Talvez seja por isso que, além dos mais óbvios como as energias renováveis, eficiência energética ou gestão de redes inteligentes, neste PNEC surgem temas prementes, e que para alguns podem parecer paralelos, como a Pobreza Energética e as Comunidades de Energia. Importa destacar que é a primeira vez que as Comunidades de Energia são incluídas num documento oficial do Governo Português. Infelizmente o papel que têm no PNEC é ainda praticamente nulo, mas já é um começo e ainda estamos na versão inicial do Plano.
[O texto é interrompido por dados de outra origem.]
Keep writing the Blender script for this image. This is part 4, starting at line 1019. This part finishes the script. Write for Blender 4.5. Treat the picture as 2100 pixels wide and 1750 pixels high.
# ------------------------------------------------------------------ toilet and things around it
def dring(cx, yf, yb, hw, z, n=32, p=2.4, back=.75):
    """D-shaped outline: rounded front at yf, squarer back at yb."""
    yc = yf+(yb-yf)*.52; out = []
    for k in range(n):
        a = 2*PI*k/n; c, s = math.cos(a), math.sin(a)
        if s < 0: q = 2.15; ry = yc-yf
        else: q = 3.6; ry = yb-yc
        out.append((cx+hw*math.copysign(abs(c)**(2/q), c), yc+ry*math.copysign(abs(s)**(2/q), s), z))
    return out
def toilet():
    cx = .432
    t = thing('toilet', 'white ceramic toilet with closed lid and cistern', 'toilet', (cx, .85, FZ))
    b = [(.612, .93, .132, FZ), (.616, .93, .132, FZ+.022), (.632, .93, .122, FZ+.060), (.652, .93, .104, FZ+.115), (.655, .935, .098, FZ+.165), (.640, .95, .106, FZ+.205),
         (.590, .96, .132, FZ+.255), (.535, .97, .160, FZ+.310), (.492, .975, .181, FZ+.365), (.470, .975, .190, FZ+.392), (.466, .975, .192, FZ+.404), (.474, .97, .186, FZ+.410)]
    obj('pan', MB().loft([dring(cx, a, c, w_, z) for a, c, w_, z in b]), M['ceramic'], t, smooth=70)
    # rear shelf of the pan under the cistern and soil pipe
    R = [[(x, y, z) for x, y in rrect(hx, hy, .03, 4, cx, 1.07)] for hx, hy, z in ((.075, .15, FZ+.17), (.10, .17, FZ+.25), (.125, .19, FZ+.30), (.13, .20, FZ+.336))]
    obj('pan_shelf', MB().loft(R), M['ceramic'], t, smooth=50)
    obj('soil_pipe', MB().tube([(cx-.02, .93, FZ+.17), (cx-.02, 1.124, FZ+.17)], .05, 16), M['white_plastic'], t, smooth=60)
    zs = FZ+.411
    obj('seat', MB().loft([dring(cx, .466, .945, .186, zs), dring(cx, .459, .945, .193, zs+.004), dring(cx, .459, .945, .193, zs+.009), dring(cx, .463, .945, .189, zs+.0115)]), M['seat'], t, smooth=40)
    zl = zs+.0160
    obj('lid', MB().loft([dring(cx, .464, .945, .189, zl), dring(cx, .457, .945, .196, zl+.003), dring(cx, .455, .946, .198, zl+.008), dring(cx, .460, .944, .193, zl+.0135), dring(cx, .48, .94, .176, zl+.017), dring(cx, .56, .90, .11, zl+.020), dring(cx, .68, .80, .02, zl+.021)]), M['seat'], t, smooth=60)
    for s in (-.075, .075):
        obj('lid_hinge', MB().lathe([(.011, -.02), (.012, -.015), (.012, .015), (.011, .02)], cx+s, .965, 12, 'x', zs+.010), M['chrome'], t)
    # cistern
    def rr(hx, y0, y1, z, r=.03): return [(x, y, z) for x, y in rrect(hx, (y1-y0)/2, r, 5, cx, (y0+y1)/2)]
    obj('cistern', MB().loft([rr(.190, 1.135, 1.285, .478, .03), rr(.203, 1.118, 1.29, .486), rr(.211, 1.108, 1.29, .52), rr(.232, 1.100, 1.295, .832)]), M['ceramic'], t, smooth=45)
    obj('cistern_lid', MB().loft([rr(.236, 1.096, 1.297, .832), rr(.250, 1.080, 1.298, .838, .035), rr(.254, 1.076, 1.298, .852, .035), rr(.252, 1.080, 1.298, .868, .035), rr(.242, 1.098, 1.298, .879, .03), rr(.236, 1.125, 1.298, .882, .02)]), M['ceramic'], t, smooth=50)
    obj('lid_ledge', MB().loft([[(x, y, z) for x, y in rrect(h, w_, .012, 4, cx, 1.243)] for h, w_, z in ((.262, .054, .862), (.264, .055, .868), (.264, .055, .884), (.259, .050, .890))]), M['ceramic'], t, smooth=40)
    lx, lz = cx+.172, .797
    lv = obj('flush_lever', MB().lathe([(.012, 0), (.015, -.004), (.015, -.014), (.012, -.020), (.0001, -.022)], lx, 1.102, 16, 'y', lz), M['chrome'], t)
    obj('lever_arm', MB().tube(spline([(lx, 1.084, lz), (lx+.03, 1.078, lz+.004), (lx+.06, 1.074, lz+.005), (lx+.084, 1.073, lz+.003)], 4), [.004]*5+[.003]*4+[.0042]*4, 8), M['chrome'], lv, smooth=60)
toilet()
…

As Comunidades de Energia são grupos de cidadãos, micro e pequenas empresas, e até autoridades locais, que se juntam com o objetivo comum de criar valor ambiental, económico ou social para as comunidades em que estão inseridos através de projetos na área da energia. Colocam a criação de valor acima do lucro, podendo ser (ou não) sem fins lucrativos.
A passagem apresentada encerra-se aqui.